-- Input --
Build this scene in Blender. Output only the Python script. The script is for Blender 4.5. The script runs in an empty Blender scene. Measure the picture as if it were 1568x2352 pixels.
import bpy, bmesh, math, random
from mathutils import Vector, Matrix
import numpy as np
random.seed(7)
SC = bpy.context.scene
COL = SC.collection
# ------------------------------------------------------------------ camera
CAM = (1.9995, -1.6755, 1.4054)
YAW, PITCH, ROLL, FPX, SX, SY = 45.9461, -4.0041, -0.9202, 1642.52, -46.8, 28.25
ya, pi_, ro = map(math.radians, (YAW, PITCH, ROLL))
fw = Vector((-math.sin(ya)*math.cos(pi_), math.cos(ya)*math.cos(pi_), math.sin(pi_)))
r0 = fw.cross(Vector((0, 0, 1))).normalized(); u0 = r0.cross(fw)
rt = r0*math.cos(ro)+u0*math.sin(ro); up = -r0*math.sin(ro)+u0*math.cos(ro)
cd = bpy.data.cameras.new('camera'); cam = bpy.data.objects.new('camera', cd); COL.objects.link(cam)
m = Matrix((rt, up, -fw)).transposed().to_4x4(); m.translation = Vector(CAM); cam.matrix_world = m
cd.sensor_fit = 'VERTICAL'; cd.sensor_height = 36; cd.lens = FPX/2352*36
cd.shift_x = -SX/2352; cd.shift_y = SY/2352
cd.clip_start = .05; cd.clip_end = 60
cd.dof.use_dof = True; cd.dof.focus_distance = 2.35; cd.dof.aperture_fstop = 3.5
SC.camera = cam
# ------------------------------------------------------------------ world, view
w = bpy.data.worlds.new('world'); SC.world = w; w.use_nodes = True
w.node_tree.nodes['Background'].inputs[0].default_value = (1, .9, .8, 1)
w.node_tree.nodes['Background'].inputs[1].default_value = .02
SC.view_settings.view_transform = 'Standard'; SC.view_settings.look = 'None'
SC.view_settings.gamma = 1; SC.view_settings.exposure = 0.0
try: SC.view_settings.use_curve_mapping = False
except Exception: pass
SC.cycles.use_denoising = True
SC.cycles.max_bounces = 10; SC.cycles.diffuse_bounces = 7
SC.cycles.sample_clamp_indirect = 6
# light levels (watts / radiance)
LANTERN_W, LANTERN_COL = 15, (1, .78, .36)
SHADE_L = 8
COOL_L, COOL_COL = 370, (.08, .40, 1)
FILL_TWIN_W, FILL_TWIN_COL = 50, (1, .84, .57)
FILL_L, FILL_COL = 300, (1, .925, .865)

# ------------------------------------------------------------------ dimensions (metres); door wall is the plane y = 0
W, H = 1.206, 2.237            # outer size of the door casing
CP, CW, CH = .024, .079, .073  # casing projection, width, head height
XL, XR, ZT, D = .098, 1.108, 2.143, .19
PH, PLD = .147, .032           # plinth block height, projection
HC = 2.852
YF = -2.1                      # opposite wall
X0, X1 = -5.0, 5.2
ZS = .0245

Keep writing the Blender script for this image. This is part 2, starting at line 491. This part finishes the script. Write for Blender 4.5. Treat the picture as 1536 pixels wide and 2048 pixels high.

-- Stated task --
Every entry should be printed again exactly as written.

-- Task response --
Build this scene in Blender. Output only the Python script. The script is for Blender 4.5. The script runs in an empty Blender scene. Measure the picture as if it were 1568x2352 pixels.
import bpy, bmesh, math, random
from mathutils import Vector, Matrix
import numpy as np
random.seed(7)
SC = bpy.context.scene
COL = SC.collection
# ------------------------------------------------------------------ camera
CAM = (1.9995, -1.6755, 1.4054)
YAW, PITCH, ROLL, FPX, SX, SY = 45.9461, -4.0041, -0.9202, 1642.52, -46.8, 28.25
ya, pi_, ro = map(math.radians, (YAW, PITCH, ROLL))
fw = Vector((-math.sin(ya)*math.cos(pi_), math.cos(ya)*math.cos(pi_), math.sin(pi_)))
r0 = fw.cross(Vector((0, 0, 1))).normalized(); u0 = r0.cross(fw)
rt = r0*math.cos(ro)+u0*math.sin(ro); up = -r0*math.sin(ro)+u0*math.cos(ro)
cd = bpy.data.cameras.new('camera'); cam = bpy.data.objects.new('camera', cd); COL.objects.link(cam)
m = Matrix((rt, up, -fw)).transposed().to_4x4(); m.translation = Vector(CAM); cam.matrix_world = m
cd.sensor_fit = 'VERTICAL'; cd.sensor_height = 36; cd.lens = FPX/2352*36
cd.shift_x = -SX/2352; cd.shift_y = SY/2352
cd.clip_start = .05; cd.clip_end = 60
cd.dof.use_dof = True; cd.dof.focus_distance = 2.35; cd.dof.aperture_fstop = 3.5
SC.camera = cam
# ------------------------------------------------------------------ world, view
w = bpy.data.worlds.new('world'); SC.world = w; w.use_nodes = True
w.node_tree.nodes['Background'].inputs[0].default_value = (1, .9, .8, 1)
w.node_tree.nodes['Background'].inputs[1].default_value = .02
SC.view_settings.view_transform = 'Standard'; SC.view_settings.look = 'None'
SC.view_settings.gamma = 1; SC.view_settings.exposure = 0.0
try: SC.view_settings.use_curve_mapping = False
except Exception: pass
SC.cycles.use_denoising = True
SC.cycles.max_bounces = 10; SC.cycles.diffuse_bounces = 7
SC.cycles.sample_clamp_indirect = 6
# light levels (watts / radiance)
LANTERN_W, LANTERN_COL = 15, (1, .78, .36)
SHADE_L = 8
COOL_L, COOL_COL = 370, (.08, .40, 1)
FILL_TWIN_W, FILL_TWIN_COL = 50, (1, .84, .57)
FILL_L, FILL_COL = 300, (1, .925, .865)

# ------------------------------------------------------------------ dimensions (metres); door wall is the plane y = 0
W, H = 1.206, 2.237            # outer size of the door casing
CP, CW, CH = .024, .079, .073  # casing projection, width, head height
XL, XR, ZT, D = .098, 1.108, 2.143, .19
PH, PLD = .147, .032           # plinth block height, projection
HC = 2.852
YF = -2.1                      # opposite wall
X0, X1 = -5.0, 5.2
ZS = .0245

Keep writing the Blender script for this image. This is part 2, starting at line 491. This part finishes the script. Write for Blender 4.5. Treat the picture as 1536 pixels wide and 2048 pixels high.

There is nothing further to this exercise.